The influence of the fornaldarsögur is also to be found in other literary works. Almost all of them were turned into the lengthy Icelandic metrical romances known as rímur, generally more than once, and many also formed the basis for ballads in Norway, Denmark, Sweden and the Faeroe Islands. They have also served as a source of inspiration for more ‘serious’ writers. Johannes Ewald’s Rolf Krage: et Sørgespil (1770) and Adam Oehlenschläger’s Helge: et Digt (1814) were both based on Hrólfs saga kraka, the former via Saxo, the latter directly, while Esaias Tegnér’s poem Frithiofs saga (1825), praised by Goethe and famous throughout 19th-century Europe, was based on Friðþjófs saga ins frœkna. Wagner drew on Völsunga saga at least as much as he did on the Nibelungenlied for his Der Ring des Nibelungen (1876), and while specific models are harder to identify, the influence of the fornaldarsögur on J. R. R. Tolkien’s works, the Star Wars films and on modern fantasy in general is also considerable.

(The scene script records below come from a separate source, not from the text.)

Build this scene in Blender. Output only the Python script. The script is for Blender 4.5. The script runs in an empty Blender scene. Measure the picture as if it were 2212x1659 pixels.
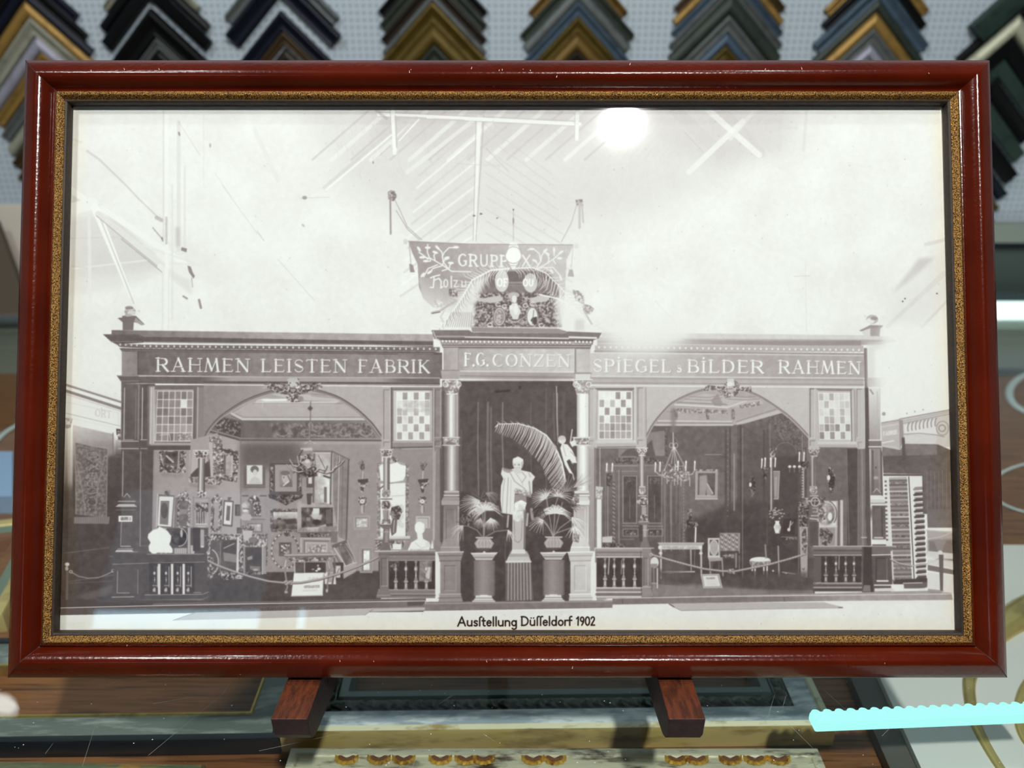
import bpy, bmesh, math, random
import numpy as np
from mathutils import Vector, Matrix
random.seed(4)
# ================================================================ camera, world, exposure
FPX, CX, CY = 1661.0, 1106.0, 829.5            # focal length and centre in photo pixels (2212 x 1659)
PITCH = math.radians(24.0); CAMZ = 0.52        # metres above the glass counter top (z = 0)
CS, SN = math.cos(PITCH), math.sin(PITCH)
CAM = Vector((0, 0, CAMZ)); FW = Vector((0, CS, -SN)); UP = Vector((0, SN, CS)); RT = Vector((1, 0, 0))
scn = bpy.context.scene
cd = bpy.data.cameras.new('camera'); cam = bpy.data.objects.new('camera', cd); scn.collection.objects.link(cam)
cam.location = CAM; cam.rotation_euler = (math.pi/2-PITCH, 0, 0)
cd.sensor_width = 36.0; cd.sensor_fit = 'HORIZONTAL'; cd.lens = FPX/2212*36; cd.clip_start = .02
cd.dof.use_dof = True; cd.dof.focus_distance = .632; cd.dof.aperture_fstop = 4.2
scn.camera = cam
w = bpy.data.worlds.new('world'); scn.world = w; w.use_nodes = True
w.node_tree.nodes['Background'].inputs[0].default_value = (.75, .85, 1, 1); w.node_tree.nodes['Background'].inputs[1].default_value = .3
scn.view_settings.view_transform = 'Standard'; scn.view_settings.look = 'None'; scn.view_settings.exposure = 0.0; scn.view_settings.gamma = 1.0; scn.view_settings.use_curve_mapping = False
cy = scn.cycles; cy.max_bounces = 7; cy.diffuse_bounces = 3; cy.glossy_bounces = 3; cy.transmission_bounces = 3; cy.transparent_max_bounces = 8; cy.caustics_refractive = False; cy.use_adaptive_sampling = True; cy.adaptive_min_samples = 16; cy.adaptive_threshold = .04
LAMP_L = 1720.0                                 # brightness of the spotlight behind the camera
# ================================================================ helpers
def ray(u, v): return FW+RT*((u-CX)/FPX)-UP*((v-CY)/FPX)
def at_z(u, v, z):
    d = ray(u, v); return CAM+d*((z-CAM.z)/d.z)
def at_y(u, v, y):
    d = ray(u, v); return CAM+d*((y-CAM.y)/d.y)
# frame of reference of the leaning picture: E1 right, E2 up the picture, E3 towards the viewer
TI = .0445; E1 = Vector((1, 0, 0)); E2 = (UP*math.sqrt(1-TI*TI)+FW*TI).normalized(); E3 = E1.cross(E2).normalized()
FWID, FHEI = .80, .5034
TLC = CAM+RT*-.4037+UP*.2682+FW*.6423
FC = TLC+E1*(FWID/2)-E2*(FHEI/2)                # centre of the frame
FM = Matrix((E1, E2, E3)).transposed().to_4x4(); FM.translation = FC
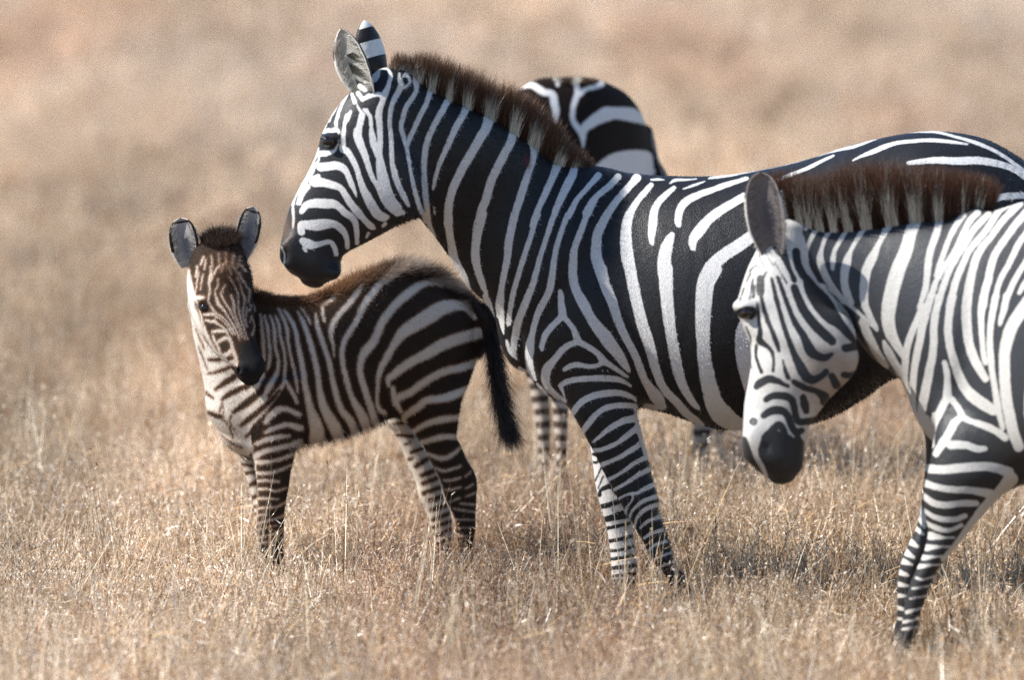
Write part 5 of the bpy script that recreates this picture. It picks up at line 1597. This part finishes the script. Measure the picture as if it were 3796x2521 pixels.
def tuft(n_leaf, n_stem, n_litter, rad, hs):
    parts = []
    def blades(n, ln, wd, lean, curve, pal, seg=3, rr=rad, z0=0.0, zmax=0.0):
        a = rng.uniform(0, 2 * np.pi, n); r = rr * np.sqrt(rng.random(n))
        base = np.c_[np.cos(a) * r, np.sin(a) * r, z0 + rng.random(n) * zmax]
        b = rng.uniform(0, 2 * np.pi, n)
        d = np.c_[np.cos(b) * lean, np.sin(b) * lean, np.ones(n)]
        d /= np.linalg.norm(d, axis=1, keepdims=True)
        bend = np.c_[np.cos(b), np.sin(b), -rng.random(n) * .6] * (curve * rng.uniform(-.2, 1, n))[:, None]
        c = PAL[rng.choice(len(PAL), n, p=pal)] * rng.choice([.5, .75, .95, 1.1, 1.3], (n, 1), p=[.14, .24, .3, .2, .12]) * rng.uniform(.9, 1.1, (n, 1))
        k = np.linspace(.72, 1.12, seg + 1)
        cols = c[:, None] * k[None, :, None]
        parts.append(ribbons(base, d, ln, wd, cols, bend=bend, seg=seg))
        return base, d, ln, bend, c
    blades(n_leaf, rng.uniform(.07, .24, n_leaf) * hs, rng.uniform(.0035, .009, n_leaf), rng.uniform(.05, .6, n_leaf), .6, [.14, .18, .20, .19, .13, .07, .09])
    bs, d, ln, bend, c = blades(n_stem, rng.uniform(.22, .40, n_stem) * hs, rng.uniform(.0032, .0058, n_stem), rng.uniform(.02, .34, n_stem), .20, [.24, .24, .16, .10, .06, .08, .12], seg=4)
    # spikelets on the stems
    ns = n_stem * 5
    i = rng.integers(0, n_stem, ns); t = rng.uniform(.62, 1.0, ns)
    pos = bs[i] + d[i] * (ln[i] * t)[:, None] + bend[i] * (ln[i] * t * t)[:, None]
    dd = d[i] + rng.normal(0, .5, (ns, 3)); dd /= np.linalg.norm(dd, axis=1, keepdims=True)
    cc = (PAL[rng.choice([3, 4, 2, 0, 6], ns)] * rng.uniform(.7, 1.1, (ns, 1)))
    parts.append(ribbons(pos, dd, rng.uniform(.008, .020, ns), rng.uniform(.003, .007, ns), np.repeat(cc[:, None], 3, 1), seg=2))
    blades(n_litter, rng.uniform(.03, .10, n_litter), rng.uniform(.004, .010, n_litter), rng.uniform(1.0, 5.0, n_litter), .4, [.12, .14, .20, .22, .17, .06, .09], seg=2, z0=.01, zmax=.13 * hs)
    # short curled shreds of leaf caught in the clump
    nc = max(2, n_leaf // 7)
    blades(nc, rng.uniform(.03, .08, nc), rng.uniform(.004, .008, nc), rng.uniform(.3, 3.0, nc), 1.4, [.28, .16, .10, .06, .02, .10, .28], seg=4, z0=.02, zmax=.24 * hs)
    return join(parts)


tufts = bpy.data.collections.new('grass_tufts')     # source clumps, never linked to the scene
for k in range(11):
    if k < 10:
        tv, tq, tcx = tuft(38, 26, 34, .16, [1, .85, 1.1, .7, 1.0, .9, 1.2, .8, 1.0, .6][k])
    else:
        tv, tq, tcx = tuft(1, 7, 1, .12, 1.35)
    o = mesh_obj('grass_tuft_%02d' % k, tv, tq, M_GRASS, smooth_=False, attrs=dict(bladec=('FLOAT_COLOR', tcx)))
    COL.objects.unlink(o)
    tufts.objects.link(o)


def scatter_points():
    P = []
    # (y0, y1, tufts per square metre)
    for y0, y1, dens in ((-4.5, 2.0, 110), (2.0, 6.0, 90), (6.0, 14.0, 55), (14.0, 30.0, 34), (30.0, 62.0, 20), (62, 110, 9)):
        w0 = (25 + y1) * .0655 * 1.35 + 1.0
        n = int((y1 - y0) * 2 * w0 * dens)
        P.append(np.c_[rng.uniform(-w0, w0, n), rng.uniform(y0, y1, n)])
    return np.concatenate(P)


def vnoise(x, y, s, seed):
    r = np.random.default_rng(seed)
    G = r.random((128, 128))
    u, v = x * s + 40, y * s + 40
    i, j = np.floor(u).astype(int) % 128, np.floor(v).astype(int) % 128
    fu, fv = u - np.floor(u), v - np.floor(v)
    fu, fv = fu * fu * (3 - 2 * fu), fv * fv * (3 - 2 * fv)
    i1, j1 = (i + 1) % 128, (j + 1) % 128
    return (G[i, j] * (1 - fu) + G[i1, j] * fu) * (1 - fv) + (G[i, j1] * (1 - fu) + G[i1, j1] * fu) * fv


P = scatter_points()
n = len(P)
X_, Y_ = P[:, 0], P[:, 1]
patch = vnoise(X_, Y_ * .16, 1.3, 1) * .5 + vnoise(X_, Y_ * .16, .4, 2) * .5
patch2 = vnoise(X_, Y_ * .11, 1.0, 3)
patch3 = vnoise(X_, Y_ * .14, 2.6, 12)
scale = rng.uniform(.6, 1.3, n) * (.21 + .66 * patch ** 1.3)
scale *= np.where(rng.random(n) < .08, 1.5, 1.0)
scale = np.clip(scale, .1, .95)
farw = wedge(Y_, 6, 25)
val = rng.uniform(.66, 1.28, n) * (1.14 + (.70 - .38 * farw) * (patch2 - .5)) * (1.04 + (.42 - .2 * farw) * (patch3 - .5))
hue = vnoise(X_, Y_ * .12, .8, 5)
tint = np.c_[val * (1.0 + .03 * hue), val * (1.0 - .03 * hue), val * (1.05 - .12 * hue)]
red = vnoise(X_, Y_ * .15, .9, 9) > .66
tint[red] *= (.98, .91, .88)
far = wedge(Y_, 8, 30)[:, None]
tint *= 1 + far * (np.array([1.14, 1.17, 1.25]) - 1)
for hx, hy in ((.52, -.22), (.33, .09), (1.17, -1.46), (1.18, -1.18), (-.68, .53), (-.72, .69), (-.13, .94), (-.19, 1.08)):
    dd_ = np.hypot(P[:, 0] - hx, (P[:, 1] - (hy - .22)) * .6)
    scale = np.where(dd_ < .22, scale * .6, scale)      # grass pressed down round each hoof
# tall lone stalks
pick = np.concatenate([rng.choice(np.where(Y_ < 5)[0], 620), rng.choice(np.where((Y_ > 5) & (Y_ < 30))[0], 350)])
P = np.r_[P, P[pick] + rng.normal(0, .1, (len(pick), 2))]
scale = np.r_[scale, rng.uniform(.40, .95, len(pick))]
tint = np.r_[tint, np.tile([1.15, 1.12, 1.05], (len(pick), 1)) * rng.uniform(.7, 1.1, (len(pick), 1))]
kind_i = np.r_[rng.integers(0, 10, n), np.full(len(pick), 10)]
n = len(P)
height = scale * np.where(kind_i == 10, 1.0, .74 + .24 * wedge(P[:, 1], 1.5, 7))
gm = bpy.data.meshes.new('dry_grass')
gm.vertices.add(n)
gm.vertices.foreach_set('co', np.c_[P, np.zeros(n)].astype(np.float32).ravel())
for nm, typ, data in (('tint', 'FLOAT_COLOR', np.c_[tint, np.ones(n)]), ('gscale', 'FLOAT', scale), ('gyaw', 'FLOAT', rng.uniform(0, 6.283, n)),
                      ('gtilt', 'FLOAT', rng.normal(0, 1, n) * np.where(kind_i == 10, .33, .13)), ('gkind', 'INT', kind_i), ('gheight', 'FLOAT', height)):
    at = gm.attributes.new(nm, typ, 'POINT')
    at.data.foreach_set('color' if typ == 'FLOAT_COLOR' else 'value', np.asarray(data, np.int32 if typ == 'INT' else np.float32).ravel())
gm.materials.append(M_GRASS)
grass = bpy.data.objects.new('dry_grass', gm)
COL.objects.link(grass)
tag(grass, 'dry straw-coloured savanna grass standing all around the zebras', 'grass', None, 'stuff')
ng = bpy.data.node_groups.new('grass_scatter', 'GeometryNodeTree')
ng.interface.new_socket('Geometry', in_out='INPUT', socket_type='NodeSocketGeometry')
ng.interface.new_socket('Geometry', in_out='OUTPUT', socket_type='NodeSocketGeometry')
gi, go = ng.nodes.new('NodeGroupInput'), ng.nodes.new('NodeGroupOutput')
ci = ng.nodes.new('GeometryNodeCollectionInfo')
ci.inputs['Collection'].default_value = tufts
ci.inputs['Separate Children'].default_value = True
ci.inputs['Reset Children'].default_value = True
ip = ng.nodes.new('GeometryNodeInstanceOnPoints')
ip.inputs['Pick Instance'].default_value = True


def named(nm, typ='FLOAT'):
    q = ng.nodes.new('GeometryNodeInputNamedAttribute')
    q.data_type = typ
    q.inputs['Name'].default_value = nm
    return q.outputs[0]


cx = ng.nodes.new('ShaderNodeCombineXYZ')
ng.links.new(named('gtilt'), cx.inputs[0]); ng.links.new(named('gyaw'), cx.inputs[2])
ng.links.new(gi.outputs[0], ip.inputs['Points'])
ng.links.new(ci.outputs[0], ip.inputs['Instance'])
ng.links.new(cx.outputs[0], ip.inputs['Rotation'])
cs = ng.nodes.new('ShaderNodeCombineXYZ')
for q_ in (0, 1):
    ng.links.new(named('gscale'), cs.inputs[q_])
ng.links.new(named('gheight'), cs.inputs[2])
ng.links.new(cs.outputs[0], ip.inputs['Scale'])
ng.links.new(named('gkind', 'INT'), ip.inputs['Instance Index'])
ng.links.new(ip.outputs[0], go.inputs[0])
md = grass.modifiers.new('scatter', 'NODES')
md.node_group = ng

Unfortunately, study of the fornaldarsögur has long been hampered by a lack of reliable editions. Recognising this, the Arnamagnæan Commission agreed in 1937 that a new edition of the complete fornaldarsögur corpus should be among its first priorities. A detailed plan for the work was drawn up and an editor for the project, the Icelandic scholar Einar Ól. Sveinsson, was appointed in 1939. The advent of the war prevented the editor from taking up his duties, however, and the project was abandoned. Although a handful of fornaldarsögur have subsequently appeared in scholarly editions, it is unfortunately still the case that the majority of them have yet to be edited properly.
The aim of the three-year research project “Stories for all time” has been to investigate the transmission of the fornaldarsögur from the middle ages onwards, mapping their production, dissemination and reception in relation to broader historical, social and cultural processes. At the same time, the project is preparing electronic editions of some of the more important and/or interesting manuscripts in which the sagas are preserved, thereby making the texts available to researchers, students and other interested parties.
The research project “Stories for all time” is based at Nordisk Forskningsinstitut (NFI), a research institute within the Faculty of Humanities at the University of Copenhagen. Its members of staff conduct research in the fields of Early Scandinavian language and literature, manuscript studies, dialectology, socio-linguistics, onomastics and runology. Funding is provided by the Velux foundation.
From March 2011, the three-year project will investigate the transmission of the fornaldarsögur from the middle ages onwards, mapping their production, dissemination and reception in relation to broader historical, social and cultural processes.
As part of the project, a bibliography of manuscripts, editions, translations and secondary literature on fornaldarsögur norðurlanda has been compiled.